**TASK REQUIREMENTS**
Go through the data and copy every line exactly, but not the images.

**DATASET EXCERPT**
· · · · · · ·

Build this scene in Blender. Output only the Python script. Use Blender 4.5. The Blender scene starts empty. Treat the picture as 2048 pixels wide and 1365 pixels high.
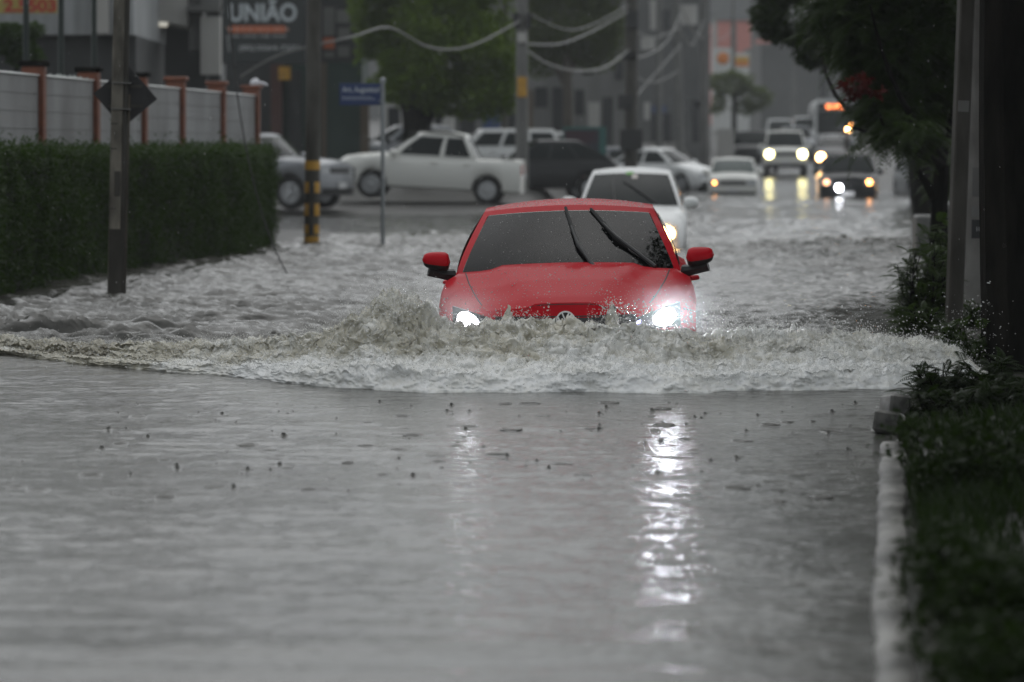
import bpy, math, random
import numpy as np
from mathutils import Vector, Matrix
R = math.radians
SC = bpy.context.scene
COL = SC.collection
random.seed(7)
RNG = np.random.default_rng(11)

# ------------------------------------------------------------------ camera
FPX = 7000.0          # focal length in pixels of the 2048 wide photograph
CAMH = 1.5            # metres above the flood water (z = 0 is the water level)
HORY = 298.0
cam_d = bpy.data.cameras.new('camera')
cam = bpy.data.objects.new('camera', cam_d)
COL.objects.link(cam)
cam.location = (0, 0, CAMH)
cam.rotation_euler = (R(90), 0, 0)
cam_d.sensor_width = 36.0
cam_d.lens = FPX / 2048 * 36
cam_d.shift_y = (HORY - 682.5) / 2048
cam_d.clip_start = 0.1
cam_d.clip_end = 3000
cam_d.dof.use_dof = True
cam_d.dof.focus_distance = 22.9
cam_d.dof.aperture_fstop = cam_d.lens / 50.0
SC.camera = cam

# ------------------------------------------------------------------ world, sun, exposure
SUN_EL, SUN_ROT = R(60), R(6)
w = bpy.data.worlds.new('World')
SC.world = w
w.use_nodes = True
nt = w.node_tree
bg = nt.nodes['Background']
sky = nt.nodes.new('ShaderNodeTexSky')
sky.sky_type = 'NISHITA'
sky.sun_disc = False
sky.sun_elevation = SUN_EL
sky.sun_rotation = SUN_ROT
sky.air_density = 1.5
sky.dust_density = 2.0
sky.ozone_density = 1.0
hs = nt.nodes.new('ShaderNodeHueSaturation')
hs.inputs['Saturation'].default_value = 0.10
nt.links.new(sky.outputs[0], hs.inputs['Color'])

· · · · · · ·

**TASK SOLUTION**
Build this scene in Blender. Output only the Python script. Use Blender 4.5. The Blender scene starts empty. Treat the picture as 2048 pixels wide and 1365 pixels high.
import bpy, math, random
import numpy as np
from mathutils import Vector, Matrix
R = math.radians
SC = bpy.context.scene
COL = SC.collection
random.seed(7)
RNG = np.random.default_rng(11)

# ------------------------------------------------------------------ camera
FPX = 7000.0          # focal length in pixels of the 2048 wide photograph
CAMH = 1.5            # metres above the flood water (z = 0 is the water level)
HORY = 298.0
cam_d = bpy.data.cameras.new('camera')
cam = bpy.data.objects.new('camera', cam_d)
COL.objects.link(cam)
cam.location = (0, 0, CAMH)
cam.rotation_euler = (R(90), 0, 0)
cam_d.sensor_width = 36.0
cam_d.lens = FPX / 2048 * 36
cam_d.shift_y = (HORY - 682.5) / 2048
cam_d.clip_start = 0.1
cam_d.clip_end = 3000
cam_d.dof.use_dof = True
cam_d.dof.focus_distance = 22.9
cam_d.dof.aperture_fstop = cam_d.lens / 50.0
SC.camera = cam

# ------------------------------------------------------------------ world, sun, exposure
SUN_EL, SUN_ROT = R(60), R(6)
w = bpy.data.worlds.new('World')
SC.world = w
w.use_nodes = True
nt = w.node_tree
bg = nt.nodes['Background']
sky = nt.nodes.new('ShaderNodeTexSky')
sky.sky_type = 'NISHITA'
sky.sun_disc = False
sky.sun_elevation = SUN_EL
sky.sun_rotation = SUN_ROT
sky.air_density = 1.5
sky.dust_density = 2.0
sky.ozone_density = 1.0
hs = nt.nodes.new('ShaderNodeHueSaturation')
hs.inputs['Saturation'].default_value = 0.10
nt.links.new(sky.outputs[0], hs.inputs['Color'])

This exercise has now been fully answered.